**Prompt:**
Starting with the first line of the listing, quote each line exactly until and including the one with "rnd = random.Random(7)", leaving pictures out.

### Data section

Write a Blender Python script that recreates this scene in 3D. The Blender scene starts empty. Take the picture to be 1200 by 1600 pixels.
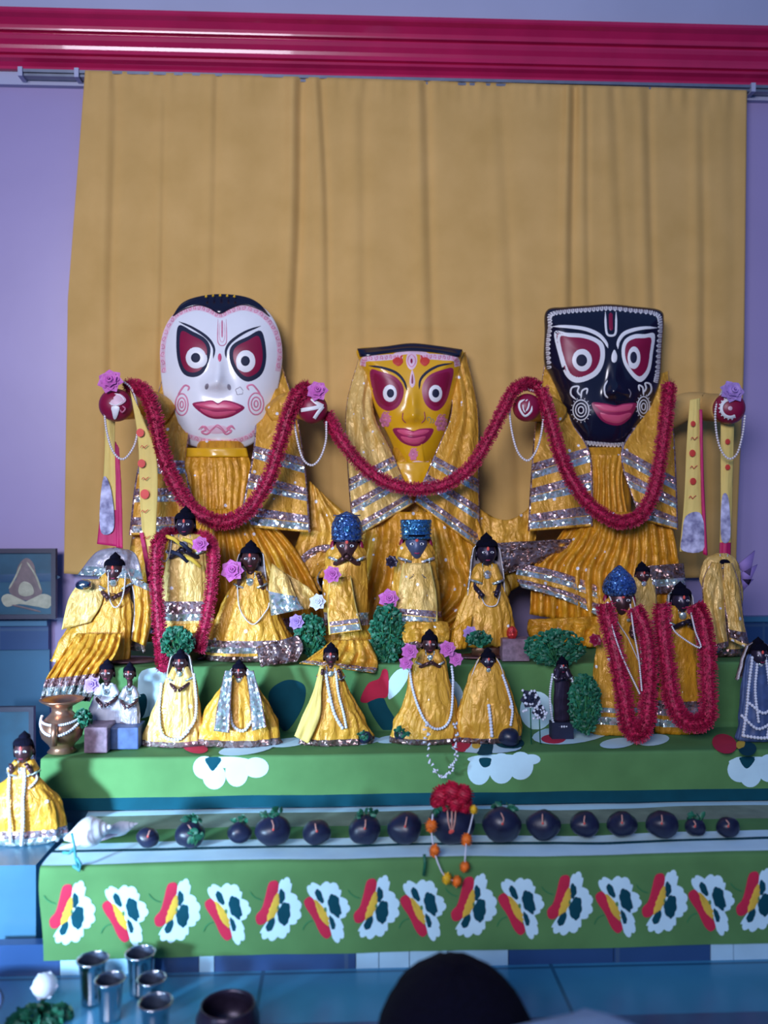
import bpy, bmesh, math, random
from mathutils import Vector, noise
C = bpy.context.scene
COL = C.collection
PI = math.pi
rnd = random.Random(7)

# ---------------------------------------------------------------- camera
ZC = 0.872; CY = -1.9; FPX = 1350.0; YAW = math.radians(2.5)
cd = bpy.data.cameras.new('camera'); cam = bpy.data.objects.new('camera', cd); COL.objects.link(cam)
cam.location = (0, CY, ZC); cam.rotation_euler = (PI/2, 0, -YAW)
cd.sensor_fit = 'VERTICAL'; cd.sensor_height = 24.0; cd.lens = 24.0*FPX/1600.0
cd.clip_start = 0.02
cd.dof.use_dof = True; cd.dof.focus_distance = 1.65; cd.dof.aperture_fstop = (cd.lens/1000.0)/0.013
C.camera = cam
# ---------------------------------------------------------------- light
w = bpy.data.worlds.new('world'); C.world = w; w.use_nodes = True
bgn = w.node_tree.nodes['Background']; bgn.inputs[0].default_value = (0.13, 0.34, 0.85, 1); bgn.inputs[1].default_value = 0.42
def area(name, loc, target, size, sizey, energy, color, spread=180):
    l = bpy.data.lights.new(name, 'AREA'); l.shape = 'RECTANGLE'; l.size = size; l.size_y = sizey
    l.energy = energy; l.color = color; l.spread = math.radians(spread)
    o = bpy.data.objects.new(name, l); COL.objects.link(o); o.location = loc
    d = Vector(target)-Vector(loc); o.rotation_euler = d.to_track_quat('-Z', 'Y').to_euler()
    return o
area('window_light', (-0.95, -3.3, 1.75), (-0.08, 0.1, 1.12), 1.3, 0.8, 18.0, (0.88, 0.86, 1.0), 78)
area('doorway_light', (-1.7, -2.3, 0.75), (-0.50, -0.50, 0.40), 0.22, 0.26, 5.0, (0.48, 0.72, 1.0), 26)
C.view_settings.view_transform = 'Standard'; C.view_settings.look = 'None'
C.view_settings.exposure = 0.0; C.view_settings.gamma = 1.0; C.view_settings.use_curve_mapping = False

# ---------------------------------------------------------------- pixel frame -> place in the room
_r = Vector((math.cos(YAW), -math.sin(YAW), 0)); _f = Vector((math.sin(YAW), math.cos(YAW), 0)); CAM = Vector((0, CY, ZC))
def ray(px, py): return _f + _r*((px-600)/FPX) + Vector((0, 0, 1))*((800-py)/FPX)
def W(px, py, Y):
    d = ray(px, py); return CAM + d*((Y-CY)/d.y)
def Wz(px, py, z):
    d = ray(px, py); return CAM + d*((z-ZC)/d.z)
def SC(px, Y):
    return (Y-CY)/ray(px, 800).y/FPX
def nz(x, y=0, z=0): return noise.noise(Vector((x, y, z)))
def sm(a, b, x):
    t = min(1, max(0, (x-a)/(b-a))); return t*t*(3-2*t)

# ---------------------------------------------------------------- materials
def nodes_mat(name):
    m = bpy.data.materials.new(name); m.use_nodes = True
    nt = m.node_tree; return m, nt, nt.nodes['Principled BSDF']
def mat(name, col, rough=0.6, metal=0.0, var=0.12, scale=30, bump=0.0, bscale=80, sheen=0.0, coat=0.0, dist=0.002, detail=3, col2=None):
    m, nt, b = nodes_mat(name)
    tc = nt.nodes.new('ShaderNodeTexCoord')
    n = nt.nodes.new('ShaderNodeTexNoise'); n.inputs['Scale'].default_value = scale; n.inputs['Detail'].default_value = detail
    nt.links.new(tc.outputs['Object'], n.inputs['Vector'])
    r = nt.nodes.new('ShaderNodeValToRGB'); r.color_ramp.elements[0].position = 0.3; r.color_ramp.elements[1].position = 0.7
    a = [max(0, c*(1-var)) for c in col]; z = [min(1, c*(1+var)) for c in (col2 or col)]
    r.color_ramp.elements[0].color = (*a, 1); r.color_ramp.elements[1].color = (*z, 1)
    nt.links.new(n.outputs['Fac'], r.inputs['Fac']); nt.links.new(r.outputs['Color'], b.inputs['Base Color'])
    b.inputs['Roughness'].default_value = rough; b.inputs['Metallic'].default_value = metal
    b.inputs['Sheen Weight'].default_value = sheen; b.inputs['Coat Weight'].default_value = coat
    if bump:
        n2 = nt.nodes.new('ShaderNodeTexNoise'); n2.inputs['Scale'].default_value = bscale; n2.inputs['Detail'].default_value = 4
        nt.links.new(tc.outputs['Object'], n2.inputs['Vector'])
        bp = nt.nodes.new('ShaderNodeBump'); bp.inputs['Strength'].default_value = bump; bp.inputs['Distance'].default_value = dist
        nt.links.new(n2.outputs['Fac'], bp.inputs['Height']); nt.links.new(bp.outputs['Normal'], b.inputs['Normal'])
    return m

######

**Exercise response:**
Write a Blender Python script that recreates this scene in 3D. The Blender scene starts empty. Take the picture to be 1200 by 1600 pixels.
import bpy, bmesh, math, random
from mathutils import Vector, noise
C = bpy.context.scene
COL = C.collection
PI = math.pi
rnd = random.Random(7)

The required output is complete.